Meisenbach said her advisers were especially useful her first semester as a professor.
"I got back from a crazy faculty meeting feeling confused and exasperated," she said. Her graduate adviser happened to call right then "and I poured it all out at her ... and she chuckled and said something like, 'It's funny to hear you having to deal with all of this now.'"
Though teaching undergraduate and graduate students and faculty service take up a lot of their time, these alumni also conduct research in their areas of interest.
"As a new faculty member, I had expected to be more independent in my research and teaching activities," said Chawla, an assistant professor at Ohio University. "That has definitely been the case."

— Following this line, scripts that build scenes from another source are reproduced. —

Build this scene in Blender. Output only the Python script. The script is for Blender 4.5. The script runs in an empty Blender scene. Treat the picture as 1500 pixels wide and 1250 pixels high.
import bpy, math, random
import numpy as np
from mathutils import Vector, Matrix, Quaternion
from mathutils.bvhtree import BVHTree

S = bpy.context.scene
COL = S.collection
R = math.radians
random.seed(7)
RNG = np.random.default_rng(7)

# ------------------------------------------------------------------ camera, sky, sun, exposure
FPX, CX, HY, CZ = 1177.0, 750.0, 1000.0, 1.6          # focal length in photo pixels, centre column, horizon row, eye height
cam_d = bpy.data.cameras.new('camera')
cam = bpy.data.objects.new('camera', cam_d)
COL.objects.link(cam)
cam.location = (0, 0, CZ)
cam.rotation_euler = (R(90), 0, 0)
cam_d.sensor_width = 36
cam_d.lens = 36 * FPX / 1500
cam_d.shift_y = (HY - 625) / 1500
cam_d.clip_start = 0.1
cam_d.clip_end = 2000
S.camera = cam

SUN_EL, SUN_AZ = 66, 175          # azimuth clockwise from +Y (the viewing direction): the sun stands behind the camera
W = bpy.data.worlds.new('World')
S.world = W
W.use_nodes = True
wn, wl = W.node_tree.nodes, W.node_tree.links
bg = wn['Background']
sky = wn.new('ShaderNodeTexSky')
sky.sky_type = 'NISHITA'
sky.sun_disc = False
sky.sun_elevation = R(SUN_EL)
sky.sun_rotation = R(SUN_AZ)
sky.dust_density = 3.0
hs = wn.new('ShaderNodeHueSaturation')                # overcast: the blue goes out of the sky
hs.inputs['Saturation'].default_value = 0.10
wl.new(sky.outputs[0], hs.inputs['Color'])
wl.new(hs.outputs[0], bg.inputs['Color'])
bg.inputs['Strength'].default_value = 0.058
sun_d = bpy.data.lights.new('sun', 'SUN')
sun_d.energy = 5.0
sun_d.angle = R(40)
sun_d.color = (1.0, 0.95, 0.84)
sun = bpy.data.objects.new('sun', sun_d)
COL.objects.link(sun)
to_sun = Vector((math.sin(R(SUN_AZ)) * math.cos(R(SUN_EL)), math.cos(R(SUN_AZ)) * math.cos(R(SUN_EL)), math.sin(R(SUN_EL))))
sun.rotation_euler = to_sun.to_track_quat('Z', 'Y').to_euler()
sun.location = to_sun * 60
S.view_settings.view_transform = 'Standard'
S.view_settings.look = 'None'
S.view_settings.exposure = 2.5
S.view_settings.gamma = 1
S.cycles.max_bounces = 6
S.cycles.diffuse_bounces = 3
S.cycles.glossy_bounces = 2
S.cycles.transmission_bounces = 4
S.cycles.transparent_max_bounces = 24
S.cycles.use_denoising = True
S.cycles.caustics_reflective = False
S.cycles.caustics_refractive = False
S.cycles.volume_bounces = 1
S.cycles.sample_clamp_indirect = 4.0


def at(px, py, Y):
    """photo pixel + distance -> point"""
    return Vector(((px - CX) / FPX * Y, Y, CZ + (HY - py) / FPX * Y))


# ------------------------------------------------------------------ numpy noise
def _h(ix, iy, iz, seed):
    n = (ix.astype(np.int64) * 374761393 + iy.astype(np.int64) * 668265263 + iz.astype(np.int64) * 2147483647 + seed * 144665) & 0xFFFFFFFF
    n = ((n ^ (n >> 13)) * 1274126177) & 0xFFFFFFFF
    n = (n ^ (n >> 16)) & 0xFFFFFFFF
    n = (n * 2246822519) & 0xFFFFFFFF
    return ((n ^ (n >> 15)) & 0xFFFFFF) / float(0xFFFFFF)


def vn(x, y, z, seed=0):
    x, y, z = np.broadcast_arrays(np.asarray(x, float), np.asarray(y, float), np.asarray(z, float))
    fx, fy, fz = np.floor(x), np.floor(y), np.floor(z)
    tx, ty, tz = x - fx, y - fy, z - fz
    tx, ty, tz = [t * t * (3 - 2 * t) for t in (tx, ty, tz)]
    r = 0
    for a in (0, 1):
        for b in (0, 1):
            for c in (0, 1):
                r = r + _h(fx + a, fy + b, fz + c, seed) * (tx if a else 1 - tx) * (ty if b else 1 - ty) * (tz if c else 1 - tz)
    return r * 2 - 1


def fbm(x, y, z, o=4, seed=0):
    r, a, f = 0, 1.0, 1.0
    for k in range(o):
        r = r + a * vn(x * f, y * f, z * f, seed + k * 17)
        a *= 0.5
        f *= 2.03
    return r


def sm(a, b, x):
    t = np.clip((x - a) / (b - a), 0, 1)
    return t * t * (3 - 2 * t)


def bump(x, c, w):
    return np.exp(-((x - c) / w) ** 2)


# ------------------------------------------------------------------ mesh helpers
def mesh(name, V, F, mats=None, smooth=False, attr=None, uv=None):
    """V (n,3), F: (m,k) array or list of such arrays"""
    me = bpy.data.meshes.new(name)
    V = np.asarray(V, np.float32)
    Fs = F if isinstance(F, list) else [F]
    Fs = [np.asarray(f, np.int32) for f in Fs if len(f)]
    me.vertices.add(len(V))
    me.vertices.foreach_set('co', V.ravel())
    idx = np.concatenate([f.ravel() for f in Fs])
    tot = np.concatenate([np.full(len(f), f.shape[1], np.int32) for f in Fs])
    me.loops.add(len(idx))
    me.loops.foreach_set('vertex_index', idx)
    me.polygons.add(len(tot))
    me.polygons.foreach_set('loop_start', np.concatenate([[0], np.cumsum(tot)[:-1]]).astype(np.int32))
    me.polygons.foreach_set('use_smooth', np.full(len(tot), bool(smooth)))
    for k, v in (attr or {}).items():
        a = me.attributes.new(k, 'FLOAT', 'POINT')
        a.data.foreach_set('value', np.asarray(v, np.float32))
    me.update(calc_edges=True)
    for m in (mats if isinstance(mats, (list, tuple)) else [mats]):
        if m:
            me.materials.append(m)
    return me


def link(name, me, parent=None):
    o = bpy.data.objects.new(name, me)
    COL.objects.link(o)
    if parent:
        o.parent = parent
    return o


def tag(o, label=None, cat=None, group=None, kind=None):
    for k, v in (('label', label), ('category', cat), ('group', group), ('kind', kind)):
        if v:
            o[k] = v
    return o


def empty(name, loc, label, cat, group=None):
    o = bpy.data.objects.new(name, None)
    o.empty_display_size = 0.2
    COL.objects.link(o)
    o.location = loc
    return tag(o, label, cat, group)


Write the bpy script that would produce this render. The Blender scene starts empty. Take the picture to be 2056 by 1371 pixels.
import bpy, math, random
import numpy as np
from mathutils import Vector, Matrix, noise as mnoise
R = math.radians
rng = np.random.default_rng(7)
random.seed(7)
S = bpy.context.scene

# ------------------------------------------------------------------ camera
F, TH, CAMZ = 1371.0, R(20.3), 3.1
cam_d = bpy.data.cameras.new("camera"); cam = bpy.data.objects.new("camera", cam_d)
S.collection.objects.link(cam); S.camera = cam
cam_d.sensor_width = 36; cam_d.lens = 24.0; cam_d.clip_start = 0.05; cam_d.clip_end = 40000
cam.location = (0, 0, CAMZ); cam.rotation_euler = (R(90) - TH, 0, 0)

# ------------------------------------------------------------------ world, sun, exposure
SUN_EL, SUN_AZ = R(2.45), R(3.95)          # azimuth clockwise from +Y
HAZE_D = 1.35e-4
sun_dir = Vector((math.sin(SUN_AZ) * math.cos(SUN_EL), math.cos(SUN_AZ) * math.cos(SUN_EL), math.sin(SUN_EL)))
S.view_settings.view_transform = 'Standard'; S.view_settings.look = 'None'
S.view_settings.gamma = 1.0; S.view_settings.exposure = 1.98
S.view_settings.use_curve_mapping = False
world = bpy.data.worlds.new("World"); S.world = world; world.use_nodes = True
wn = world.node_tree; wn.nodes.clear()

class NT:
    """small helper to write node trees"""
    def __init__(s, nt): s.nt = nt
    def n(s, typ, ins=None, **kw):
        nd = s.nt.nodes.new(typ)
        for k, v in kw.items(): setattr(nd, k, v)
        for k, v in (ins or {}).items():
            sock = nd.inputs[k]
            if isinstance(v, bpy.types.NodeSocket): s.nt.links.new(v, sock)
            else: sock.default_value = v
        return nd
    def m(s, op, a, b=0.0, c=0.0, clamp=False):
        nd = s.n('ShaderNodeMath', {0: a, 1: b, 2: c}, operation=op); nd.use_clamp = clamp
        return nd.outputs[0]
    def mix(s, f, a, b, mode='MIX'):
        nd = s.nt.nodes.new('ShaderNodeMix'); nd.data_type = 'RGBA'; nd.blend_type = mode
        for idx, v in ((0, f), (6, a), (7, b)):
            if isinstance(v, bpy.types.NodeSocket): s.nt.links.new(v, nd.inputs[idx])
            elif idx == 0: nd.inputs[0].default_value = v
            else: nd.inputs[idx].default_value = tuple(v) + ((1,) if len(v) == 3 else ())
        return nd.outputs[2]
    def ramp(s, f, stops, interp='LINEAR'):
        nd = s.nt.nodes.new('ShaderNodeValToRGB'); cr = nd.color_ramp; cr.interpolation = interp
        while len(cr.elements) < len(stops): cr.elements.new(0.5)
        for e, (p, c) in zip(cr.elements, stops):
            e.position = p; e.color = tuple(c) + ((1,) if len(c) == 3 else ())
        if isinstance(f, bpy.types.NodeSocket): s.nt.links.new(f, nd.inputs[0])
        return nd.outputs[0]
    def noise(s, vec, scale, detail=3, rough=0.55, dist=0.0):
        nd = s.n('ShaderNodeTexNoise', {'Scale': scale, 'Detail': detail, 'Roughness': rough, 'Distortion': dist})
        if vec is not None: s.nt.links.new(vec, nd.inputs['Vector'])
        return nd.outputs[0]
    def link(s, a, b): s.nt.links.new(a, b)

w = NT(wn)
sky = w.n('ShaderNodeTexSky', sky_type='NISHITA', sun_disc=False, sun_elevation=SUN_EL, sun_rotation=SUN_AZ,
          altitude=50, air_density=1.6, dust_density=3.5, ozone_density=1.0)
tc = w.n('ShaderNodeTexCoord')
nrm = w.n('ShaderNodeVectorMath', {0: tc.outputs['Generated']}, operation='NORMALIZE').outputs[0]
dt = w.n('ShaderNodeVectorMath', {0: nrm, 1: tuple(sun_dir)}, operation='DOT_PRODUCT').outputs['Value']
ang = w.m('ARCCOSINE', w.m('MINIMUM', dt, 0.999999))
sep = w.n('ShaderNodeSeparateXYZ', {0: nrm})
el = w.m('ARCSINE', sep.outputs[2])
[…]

"You can work on exactly the project you want to work on, for the length of time you want to work on it," added Meisenbach. "I always ended up hurrying through projects and then moving on to the next one for the next class. I find it far easier to stick with something and turn it into something now."
For all four new faculty members, graduate student experience at Purdue paved the way for a smooth transition to their new careers.
"I truly believe that the Department of Communication at Purdue prepared me well for my career in the academic world," said Tsetsura. "Invaluable teaching and research experience I got there helped me to polish my teaching and research skills and to realize how much I like the university environment."
"I think Purdue prepared me very well for the teaching and scholarly activities that I am required to conduct as faculty," added Chawla. "I believe that the work ethic that I learned there is serving me well as a new faculty."